2008年9月5日金曜日

侠骨丹心 (1)

 物語は、「侠骨丹心」へと引き継がれていきます。
この「侠骨丹心」は、最初から波乱にみちた展開となっています。まず、金世遺の息子・金逐流が登場して、華々しい活躍をします。この小説は、冒頭からかなり引きずり込まれました。

 江海天の娘・江曉芙と「掌門弟子」・宇文雄との結婚披露宴に紛れ込んで、師父の仇・江海天に一泡吹かせようとたくらむ文道庄と、薄汚い乞食をよそおいこの宴席にもぐりこんだ金逐流が、まっこうから激突する。

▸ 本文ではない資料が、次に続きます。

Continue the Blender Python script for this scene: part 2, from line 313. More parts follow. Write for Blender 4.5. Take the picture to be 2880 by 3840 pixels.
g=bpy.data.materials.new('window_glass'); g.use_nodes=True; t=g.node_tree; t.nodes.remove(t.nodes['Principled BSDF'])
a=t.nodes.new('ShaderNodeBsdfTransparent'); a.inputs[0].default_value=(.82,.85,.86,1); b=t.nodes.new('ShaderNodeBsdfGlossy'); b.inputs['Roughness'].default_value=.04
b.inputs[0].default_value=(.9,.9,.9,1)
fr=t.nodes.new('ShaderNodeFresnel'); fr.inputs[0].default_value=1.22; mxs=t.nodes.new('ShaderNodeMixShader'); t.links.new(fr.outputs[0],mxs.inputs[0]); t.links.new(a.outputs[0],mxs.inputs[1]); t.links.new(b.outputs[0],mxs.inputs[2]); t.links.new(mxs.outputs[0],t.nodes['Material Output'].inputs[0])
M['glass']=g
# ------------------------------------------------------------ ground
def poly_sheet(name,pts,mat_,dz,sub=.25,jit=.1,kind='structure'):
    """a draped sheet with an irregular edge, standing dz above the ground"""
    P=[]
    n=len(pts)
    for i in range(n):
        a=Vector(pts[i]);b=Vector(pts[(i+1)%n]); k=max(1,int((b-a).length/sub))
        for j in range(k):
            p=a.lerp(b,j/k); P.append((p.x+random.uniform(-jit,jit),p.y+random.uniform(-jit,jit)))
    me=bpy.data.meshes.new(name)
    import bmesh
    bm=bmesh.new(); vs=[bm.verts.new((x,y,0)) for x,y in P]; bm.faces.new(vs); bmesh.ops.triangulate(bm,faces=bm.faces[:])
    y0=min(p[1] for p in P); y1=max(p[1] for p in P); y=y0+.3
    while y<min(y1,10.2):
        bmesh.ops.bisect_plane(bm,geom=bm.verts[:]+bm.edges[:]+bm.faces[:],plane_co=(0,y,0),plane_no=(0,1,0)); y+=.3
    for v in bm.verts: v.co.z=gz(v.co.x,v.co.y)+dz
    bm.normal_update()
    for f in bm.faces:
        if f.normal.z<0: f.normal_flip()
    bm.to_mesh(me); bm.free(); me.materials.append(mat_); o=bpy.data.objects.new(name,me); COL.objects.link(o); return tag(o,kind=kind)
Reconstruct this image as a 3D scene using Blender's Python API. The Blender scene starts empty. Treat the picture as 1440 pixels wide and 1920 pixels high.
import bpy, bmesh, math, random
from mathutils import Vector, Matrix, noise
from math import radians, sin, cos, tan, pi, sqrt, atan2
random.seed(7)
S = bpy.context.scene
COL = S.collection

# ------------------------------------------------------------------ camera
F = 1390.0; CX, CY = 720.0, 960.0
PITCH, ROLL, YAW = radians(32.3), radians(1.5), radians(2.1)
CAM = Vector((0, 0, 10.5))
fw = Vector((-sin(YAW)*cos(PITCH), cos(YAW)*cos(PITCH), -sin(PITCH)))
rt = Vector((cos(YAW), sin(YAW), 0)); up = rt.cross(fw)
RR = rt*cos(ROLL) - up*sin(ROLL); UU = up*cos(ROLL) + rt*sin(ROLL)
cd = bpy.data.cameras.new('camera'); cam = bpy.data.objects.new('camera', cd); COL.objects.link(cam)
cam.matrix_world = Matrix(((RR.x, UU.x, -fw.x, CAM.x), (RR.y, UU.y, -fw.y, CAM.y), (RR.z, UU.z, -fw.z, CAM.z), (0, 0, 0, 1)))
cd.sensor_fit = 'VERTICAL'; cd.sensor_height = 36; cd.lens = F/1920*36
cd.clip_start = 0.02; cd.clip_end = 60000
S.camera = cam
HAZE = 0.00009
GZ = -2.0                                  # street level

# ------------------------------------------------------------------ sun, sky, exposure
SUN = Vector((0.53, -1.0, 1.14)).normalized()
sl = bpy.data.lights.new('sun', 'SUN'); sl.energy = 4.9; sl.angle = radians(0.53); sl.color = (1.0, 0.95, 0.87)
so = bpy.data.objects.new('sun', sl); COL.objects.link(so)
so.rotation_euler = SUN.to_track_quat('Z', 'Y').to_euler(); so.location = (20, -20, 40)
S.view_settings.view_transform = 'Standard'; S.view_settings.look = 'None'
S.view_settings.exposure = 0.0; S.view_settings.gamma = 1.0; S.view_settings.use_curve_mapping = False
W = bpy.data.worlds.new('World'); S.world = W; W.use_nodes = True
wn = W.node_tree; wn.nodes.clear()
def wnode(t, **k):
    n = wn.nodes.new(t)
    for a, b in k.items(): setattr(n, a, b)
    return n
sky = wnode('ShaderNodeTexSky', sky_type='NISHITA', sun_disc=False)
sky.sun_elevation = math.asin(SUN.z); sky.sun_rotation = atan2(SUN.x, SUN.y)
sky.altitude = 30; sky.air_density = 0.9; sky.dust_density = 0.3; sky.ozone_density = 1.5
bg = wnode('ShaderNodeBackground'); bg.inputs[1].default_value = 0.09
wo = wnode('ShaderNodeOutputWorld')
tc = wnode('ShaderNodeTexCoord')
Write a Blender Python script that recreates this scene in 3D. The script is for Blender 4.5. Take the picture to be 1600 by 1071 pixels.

文道庄の必殺の手から江曉芙を密かに守った金逐流は、江海天に一泡ふかせもって中原にその武功をとどろかせ、師父の恨みを晴らして、さらには朝廷に高く自分を売り込もうとする文道庄を、激闘のすえ破るのであった。
 この闘いを目の当たりにして、江海天は金逐流が金世遺の息子であり自分の師弟にあたることを見抜き、同時に文道庄の正体も看破するのであった。じつは、金逐流は、父・金世遺の言付けを持って江海天のもとを訪れたのである。

 <中国武侠小説豆知識> 日本の時代小説では、権力の手先のことを「犬」といいますが(例えば、「幕府の犬」と言うように)、中国武侠小説では「鷹犬」といいます。発音は、ying1quan3 です。この小説でも「鷹犬」は何度もでてきます。